Help me with kWh math and other Pump Questions


Well-known member
Jul 18, 2013
Brownsburg, IN
Trying to do some research and some math but I’m getting confused and have some questions.

PB wants to put in a 1HP single speed pump. We will have 20k gal of water, a SWCG, a pool heater and 2” plumbing. (details in siggy line). Should I swap for a 1 HP 2 speed or 2 HP 2 speed pump? I’ve only ever had a single speed pump on previous pools.

So I assume that with a two speed pump to save money you would run the pump for example 12 hrs on low through the night and 12 hrs on high during the day (just an example as I know depending on temp, time of year, pollens, storms, bather load etc it changes). I would need to install a timer or something to switch between speeds?
What would automate speed change that is not a digital gadget? (Because cost, so many expenses when building a house)

Our PB recommends running the pool pump for 24 hrs a day because we have such hard limestone mineral rich water here in central Indiana that builds up and scales. Is this bologna? Wouldn’t proper pool chemistry combat this line of thinking?

Last but not least, math.

The 1HP pump is 8/16 amps and 230/115v
8x230=1840/1000=1.84 kWh

The 2 HP 2 speed is 10 amps and 230v. (Jandy Flo Pro 2hp 2 speed FHPM 2.0-2)
10x230=2300/1000=2.3 kWh

Average cost of electricity in Indiana as of Dec 2017 is 11.29 kWh.

Now how much would it cost to run the pump 24 hrs on low and 24 hrs on high for each pump?

Thank you for any help and any information!


TFP Expert
LifeTime Supporter
Jan 4, 2016
Sydney, NSW, Australia
Following Trouble Free Pool Care (TFPC) you'll probably run the PHPF 1.0 HP pump about 8 hrs per day in summer, 4 hrs when open but not swimming, none when closed, just to offer a very rough idea and for calculations.

You're unlikely to need to run low speed of a 2-speed version of that same pump for very many more hours, but possibly some more if skimming takes longer. Run times for either pump will be when you want the pool looking it's best, so debris is skimmed off the surface. Running overnight is sometimes done if power is a lot cheaper at night, and skimming cleanliness can be fit in.

On peak days of summer, the Aquapure Ei will need around 13 hours to generate enough chlorine. More on that below.

The pump will draw less power than it's full rating, but that's hard to predict, so I'll just do the math at the full rating. At 1,840 watts (1.84 kW), and $0.1129 per kWh, it costs 1.84 X $0.1129 per hour, or around $0.21 per hour or $5 per 24 hrs (or $1.66 for the more realistic 8 hrs).
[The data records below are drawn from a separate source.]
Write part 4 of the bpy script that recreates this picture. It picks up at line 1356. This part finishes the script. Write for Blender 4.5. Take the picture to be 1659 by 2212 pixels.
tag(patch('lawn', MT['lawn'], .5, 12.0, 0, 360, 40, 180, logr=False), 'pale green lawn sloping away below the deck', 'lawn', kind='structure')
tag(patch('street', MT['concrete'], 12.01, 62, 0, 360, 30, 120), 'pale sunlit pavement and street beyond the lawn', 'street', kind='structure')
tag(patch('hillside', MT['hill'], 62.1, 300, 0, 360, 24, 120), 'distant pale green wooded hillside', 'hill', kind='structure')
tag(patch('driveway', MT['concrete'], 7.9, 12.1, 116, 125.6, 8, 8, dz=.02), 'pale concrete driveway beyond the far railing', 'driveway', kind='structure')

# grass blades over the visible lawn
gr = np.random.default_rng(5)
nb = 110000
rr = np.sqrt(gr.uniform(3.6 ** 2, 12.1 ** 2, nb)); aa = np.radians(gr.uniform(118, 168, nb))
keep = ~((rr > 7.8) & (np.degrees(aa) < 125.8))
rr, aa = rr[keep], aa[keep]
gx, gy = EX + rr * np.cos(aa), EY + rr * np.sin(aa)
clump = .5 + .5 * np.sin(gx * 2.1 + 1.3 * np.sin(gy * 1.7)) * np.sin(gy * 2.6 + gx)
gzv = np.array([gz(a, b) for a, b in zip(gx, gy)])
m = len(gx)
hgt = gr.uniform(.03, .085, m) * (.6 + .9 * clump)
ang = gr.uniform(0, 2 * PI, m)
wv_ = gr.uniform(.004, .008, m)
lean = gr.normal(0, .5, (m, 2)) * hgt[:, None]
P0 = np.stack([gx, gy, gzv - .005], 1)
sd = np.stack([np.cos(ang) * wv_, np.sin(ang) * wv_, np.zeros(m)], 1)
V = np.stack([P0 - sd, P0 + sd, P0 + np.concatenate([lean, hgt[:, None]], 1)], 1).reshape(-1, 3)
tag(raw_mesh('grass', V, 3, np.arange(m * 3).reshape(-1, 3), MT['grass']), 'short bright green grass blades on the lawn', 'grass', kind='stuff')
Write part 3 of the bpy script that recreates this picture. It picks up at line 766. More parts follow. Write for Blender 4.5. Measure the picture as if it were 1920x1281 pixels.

No need to go up to 2 HP, so I'll just compare the same pump, as a 2-speed, model 'PHPF 1.0-2'. Usually low speed will draw around 1/4 the power, so I'll use 460 watts, $0.05 per hour, and $1.25 per 24 hours (or a more realistic 10 hours per day would be $0.50 per day).

Maybe you'd like a quick skim as part of that, say 2 hours at full speed, and 8 hrs at low speed:

2 hrs x 1.84 kW + 8 hrs x 0.46 kW = 7.36 kWh. And $0.1129 per kWh x 7.36 kWh = $0.83 per day

Chances are that you'll end up a bit lower than that on all options. Pump run time at 5 or 6 hours is enough for many situations.

It's also fair to mention that low speed is quieter than full speed, and that makes a difference for lots of people.

The Ei chlorinator sold in the US, to the best of my knowledge, is a 0.9 lb/day SWCG. If it's more than that, you can ignore the rest, but I need to mention it because a 0.9 lb/day SWCG is a bit small for a 20K gal pool, and will need 13 hours to make 3 ppm of FC, a typical amount needed in summer with lots of swimming. Something around 1.4 to 2.0 lbs per day would give you more flexibility. If the PB is expecting you to run 24 hrs per day of course this isn't a problem at all, except for your power bill, which the PB doesn't pay! If you're stuck with that chlorinator, then definitely get the 2-speed pump. And yes, your instincts are right, your water chemistry can be balanced with a minimum of pump time to keep it all stirred up, maybe an hour or so per day.